Attic Audio’s PUTTY takes FA-1-style preamp sparkle and reshapes it into a flexible little box of boost, drive, saturation and fuzz
Small batch pedals are a bit like small batch wines or coffee. Sometimes you’re paying for the romance, sometimes you’re paying for a genuinely strange little thing that could only really come from a small workshop.
Built in Malta and inspired by the much loved, slightly under the radar BOSS FA-1 preamp, PUTTY takes that bright, clear preamp idea and pushes it somewhere more modern. Attic Audio describes it as a preamp, overdrive, fuzz or boost, with saturation based gain rather than a standard clipping stage, which is a big part of why it feels so touch responsive.
In use, it doesn’t feel like a flat gain box. There’s a nice amp-like give under the fingers, where digging in brings out more compression, density and hair, while backing off cleans things up without killing the feel. That makes it especially fun for players who live on touch, fingerstyle dynamics or volume knob shifts.
The gain range is broad without feeling messy. You can run it as an always-on sweetener, use it as a clean boost, push into gritty overdrive, or lean into the more broken-up, fuzz-adjacent side of things. It still feels like one continuous circuit rather than a pedal pretending to be four different pedals.
The controls are simple, but there’s more shaping here than the layout first suggests. Gain, volume, bass and treble do the obvious work, while the clipping mode, pre/post EQ switch and symmetrical/asymmetrical clipping button give you some deeper ways to sculpt the feel. The pre/post EQ option is particularly useful, because you can either push the gain stage harder or clean up the final output afterwards.
The symmetrical/asymmetrical option is the nerdy bit, but it’s also one of the most useful. It changes the harmonic shape of the drive, so you’re not just deciding how much gain you want, but what kind of gain character sits under your hands.

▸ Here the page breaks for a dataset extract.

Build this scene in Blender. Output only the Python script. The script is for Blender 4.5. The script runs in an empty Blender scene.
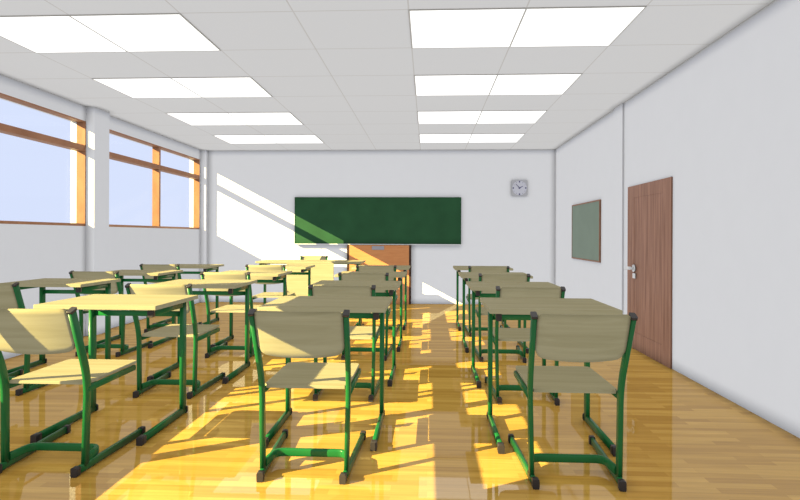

Physically, PUTTY has that boutique, considered feel without trying too hard. The enclosure looks clean, the control set is practical, and the whole thing feels like it was designed by someone who actually plays pedals rather than just sells them.
PUTTY is a proper player’s pedal. Responsive, flexible, and full of useful tones, but still simple enough that you can plug in, twist a few knobs and get somewhere good quickly.